Catechism of the Catholic Church: Catechism in a Year

What is the essence of every liturgy?
Liturgy is always in the first place communion or fellowship with Jesus Christ. Every liturgy, not just the celebration of the Eucharist, is an Easter in miniature. Jesus reveals his passage from death to life and celebrates it with us.

The most important liturgy in the world was the Paschal liturgy that Jesus celebrated with his disciples in the Upper Room on the night before his death. The disciples thought that Jesus would be commemorating the liberation of Israel from Egypt. Instead, Jesus celebrated the liberation of all mankind from the power of death. Back in Egypt it was the “blood of the lamb” that preserved the Israelites from the angel of death. Now he himself would be the Lamb whose blood saves mankind from death. For Jesus’ death and Resurrection is the proof that someone can die and nevertheless gain life.

This is the genuine substance of every Christian liturgy. Jesus himself compared his death and Resurrection with Israel’s liberation from slavery in Egypt.

Therefore, the redemptive effect of Jesus’ death and Resurrection is called the Paschal mystery. There is an analogy between the life-saving blood of the lamb at the Exodus of the Israelites from Egypt (Ex 12) and Jesus, the true Paschal Lamb that has redeemed mankind from the bondage of death and sin.

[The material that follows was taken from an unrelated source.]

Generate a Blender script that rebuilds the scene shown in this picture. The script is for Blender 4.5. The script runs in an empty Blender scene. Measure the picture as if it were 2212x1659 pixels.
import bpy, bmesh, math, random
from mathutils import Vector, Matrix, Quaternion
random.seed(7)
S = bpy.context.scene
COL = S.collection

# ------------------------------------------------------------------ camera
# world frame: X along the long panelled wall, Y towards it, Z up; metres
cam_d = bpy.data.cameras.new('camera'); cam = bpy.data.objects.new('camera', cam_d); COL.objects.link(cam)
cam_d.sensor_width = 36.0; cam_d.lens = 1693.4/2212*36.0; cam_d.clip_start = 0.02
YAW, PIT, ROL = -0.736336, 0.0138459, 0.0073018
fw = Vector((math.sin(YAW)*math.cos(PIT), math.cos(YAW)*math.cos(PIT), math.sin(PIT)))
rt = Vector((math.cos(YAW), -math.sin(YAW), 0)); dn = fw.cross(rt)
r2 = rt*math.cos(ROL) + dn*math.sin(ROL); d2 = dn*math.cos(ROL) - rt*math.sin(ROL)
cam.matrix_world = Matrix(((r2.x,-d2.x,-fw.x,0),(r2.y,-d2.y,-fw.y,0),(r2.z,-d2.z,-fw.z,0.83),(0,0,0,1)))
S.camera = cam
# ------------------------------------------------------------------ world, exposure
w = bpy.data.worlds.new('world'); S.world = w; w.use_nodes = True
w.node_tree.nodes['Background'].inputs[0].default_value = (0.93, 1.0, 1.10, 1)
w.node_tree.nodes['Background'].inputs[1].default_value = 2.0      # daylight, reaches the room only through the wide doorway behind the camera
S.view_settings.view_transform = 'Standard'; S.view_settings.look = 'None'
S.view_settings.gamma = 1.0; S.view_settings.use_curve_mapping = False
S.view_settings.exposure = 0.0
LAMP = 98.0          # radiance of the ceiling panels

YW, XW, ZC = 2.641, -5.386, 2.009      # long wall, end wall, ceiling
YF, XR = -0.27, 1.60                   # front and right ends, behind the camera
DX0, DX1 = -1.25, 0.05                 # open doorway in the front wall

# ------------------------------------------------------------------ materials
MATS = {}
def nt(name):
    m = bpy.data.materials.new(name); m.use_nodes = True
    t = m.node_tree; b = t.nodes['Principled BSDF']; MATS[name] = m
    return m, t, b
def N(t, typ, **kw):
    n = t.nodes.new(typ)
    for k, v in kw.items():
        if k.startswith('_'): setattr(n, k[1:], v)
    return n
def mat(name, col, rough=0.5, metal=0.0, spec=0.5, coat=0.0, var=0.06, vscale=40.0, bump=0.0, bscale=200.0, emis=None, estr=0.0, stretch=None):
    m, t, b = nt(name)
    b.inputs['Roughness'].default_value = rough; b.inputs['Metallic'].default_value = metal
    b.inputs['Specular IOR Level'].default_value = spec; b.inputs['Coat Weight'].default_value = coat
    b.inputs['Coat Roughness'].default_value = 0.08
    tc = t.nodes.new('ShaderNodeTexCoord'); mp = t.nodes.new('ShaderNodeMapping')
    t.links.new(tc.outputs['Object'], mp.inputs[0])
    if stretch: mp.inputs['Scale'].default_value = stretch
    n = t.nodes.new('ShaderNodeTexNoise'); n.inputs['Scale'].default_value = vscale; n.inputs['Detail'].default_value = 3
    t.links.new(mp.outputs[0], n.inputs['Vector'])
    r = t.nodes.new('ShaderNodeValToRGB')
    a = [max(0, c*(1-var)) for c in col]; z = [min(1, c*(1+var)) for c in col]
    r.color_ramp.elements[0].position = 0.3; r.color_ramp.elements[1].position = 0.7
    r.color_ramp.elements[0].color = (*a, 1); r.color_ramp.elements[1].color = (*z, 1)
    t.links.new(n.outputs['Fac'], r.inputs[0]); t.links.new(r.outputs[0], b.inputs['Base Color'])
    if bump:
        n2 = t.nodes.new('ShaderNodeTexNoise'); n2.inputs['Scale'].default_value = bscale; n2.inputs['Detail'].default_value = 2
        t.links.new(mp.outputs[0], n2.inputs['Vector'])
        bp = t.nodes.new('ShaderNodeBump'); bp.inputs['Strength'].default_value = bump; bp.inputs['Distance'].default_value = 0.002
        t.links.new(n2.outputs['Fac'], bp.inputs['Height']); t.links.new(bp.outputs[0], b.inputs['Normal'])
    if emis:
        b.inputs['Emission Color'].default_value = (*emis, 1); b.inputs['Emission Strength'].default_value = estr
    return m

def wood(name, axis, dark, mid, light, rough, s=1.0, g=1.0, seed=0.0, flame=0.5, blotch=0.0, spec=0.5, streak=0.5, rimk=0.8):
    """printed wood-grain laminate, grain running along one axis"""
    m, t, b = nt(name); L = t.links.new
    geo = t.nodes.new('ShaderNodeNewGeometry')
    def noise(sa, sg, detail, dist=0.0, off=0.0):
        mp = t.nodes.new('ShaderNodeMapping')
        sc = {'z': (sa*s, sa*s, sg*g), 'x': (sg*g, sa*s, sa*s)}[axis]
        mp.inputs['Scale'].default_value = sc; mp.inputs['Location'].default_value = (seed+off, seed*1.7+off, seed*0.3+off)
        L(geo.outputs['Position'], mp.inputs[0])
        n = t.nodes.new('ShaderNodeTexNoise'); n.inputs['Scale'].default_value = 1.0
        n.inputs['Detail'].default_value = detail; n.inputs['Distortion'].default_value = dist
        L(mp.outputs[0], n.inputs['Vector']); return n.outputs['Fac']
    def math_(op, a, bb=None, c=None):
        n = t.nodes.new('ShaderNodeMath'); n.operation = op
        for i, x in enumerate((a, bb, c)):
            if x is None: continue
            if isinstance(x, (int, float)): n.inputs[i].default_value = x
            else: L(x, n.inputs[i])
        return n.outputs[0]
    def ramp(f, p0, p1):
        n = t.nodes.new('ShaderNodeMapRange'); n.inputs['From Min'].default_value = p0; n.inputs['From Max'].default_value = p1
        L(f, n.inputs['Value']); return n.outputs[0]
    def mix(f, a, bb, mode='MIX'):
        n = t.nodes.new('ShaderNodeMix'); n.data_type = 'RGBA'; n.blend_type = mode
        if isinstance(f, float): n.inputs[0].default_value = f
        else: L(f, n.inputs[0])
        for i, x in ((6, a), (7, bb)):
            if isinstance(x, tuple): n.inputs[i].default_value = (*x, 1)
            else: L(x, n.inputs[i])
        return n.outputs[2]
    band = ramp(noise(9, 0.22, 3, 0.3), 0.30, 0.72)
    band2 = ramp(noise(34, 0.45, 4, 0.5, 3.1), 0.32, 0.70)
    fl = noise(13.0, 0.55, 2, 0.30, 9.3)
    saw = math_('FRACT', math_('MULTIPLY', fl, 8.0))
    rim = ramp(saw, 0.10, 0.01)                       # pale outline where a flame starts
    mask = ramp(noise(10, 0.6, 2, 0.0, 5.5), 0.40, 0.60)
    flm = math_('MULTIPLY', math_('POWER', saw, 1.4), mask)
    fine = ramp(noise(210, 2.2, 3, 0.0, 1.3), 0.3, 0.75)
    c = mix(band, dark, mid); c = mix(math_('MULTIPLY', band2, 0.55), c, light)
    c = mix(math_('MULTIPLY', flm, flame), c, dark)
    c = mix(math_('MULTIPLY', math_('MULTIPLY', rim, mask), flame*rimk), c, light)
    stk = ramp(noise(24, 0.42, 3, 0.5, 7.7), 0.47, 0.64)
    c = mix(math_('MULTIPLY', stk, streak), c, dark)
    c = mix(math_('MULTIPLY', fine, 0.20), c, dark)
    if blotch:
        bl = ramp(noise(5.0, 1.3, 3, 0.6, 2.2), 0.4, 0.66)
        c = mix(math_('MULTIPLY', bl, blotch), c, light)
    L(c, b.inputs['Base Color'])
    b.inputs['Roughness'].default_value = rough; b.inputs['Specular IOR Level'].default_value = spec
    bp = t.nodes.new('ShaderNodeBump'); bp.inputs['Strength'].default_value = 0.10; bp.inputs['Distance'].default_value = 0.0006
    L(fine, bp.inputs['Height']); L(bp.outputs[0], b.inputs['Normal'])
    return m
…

Who celebrates the liturgy?
In all earthly liturgies, Christ the Lord himself is the one who celebrates the cosmic liturgy, which encompasses angels and men, the living and the dead, the past, present, and future, heaven and earth. Priests and believers participate in different ways in Christ’s divine worship.

When we celebrate the liturgy, we must prepare ourselves interiorly for the great thing that takes place in it: here and now Christ is present and, with him, all of heaven. There everyone is filled with unspeakable joy and at the same time with loving care for us. The last book of Sacred Scripture, Revelation, portrays in mysterious images this liturgy to which we here on earth join our voices.

What is the Liturgy of the Hours?
The Liturgy of the Hours is the universal, public prayer of the Church. Biblical readings lead the person who prays it ever deeper into the mystery of the life of Jesus Christ. Throughout the world this gives the Triune God the opportunity at every hour of the day to transform gradually those who pray and also the world. The Liturgy of the Hours is prayed not only by priests and religious. Many Christians who take their faith seriously join their voices with the many thousands of praises and petitions that ascend to God from all over the world.

The seven “hours of prayer” are like a treasury of the Church’s prayers. It also loosens our tongues when we have become speechless because of joy, sorrow, or fear. Again and again one is astonished in reciting the Liturgy of the Hours: an entire reading “coincidentally” applies precisely to my situation. God hears us when we call to him. He answers us in these texts – often in a way that is so specific as to be almost disconcerting. In any case he also allows us to have long periods of silence and dryness so that we can demonstrate our fidelity.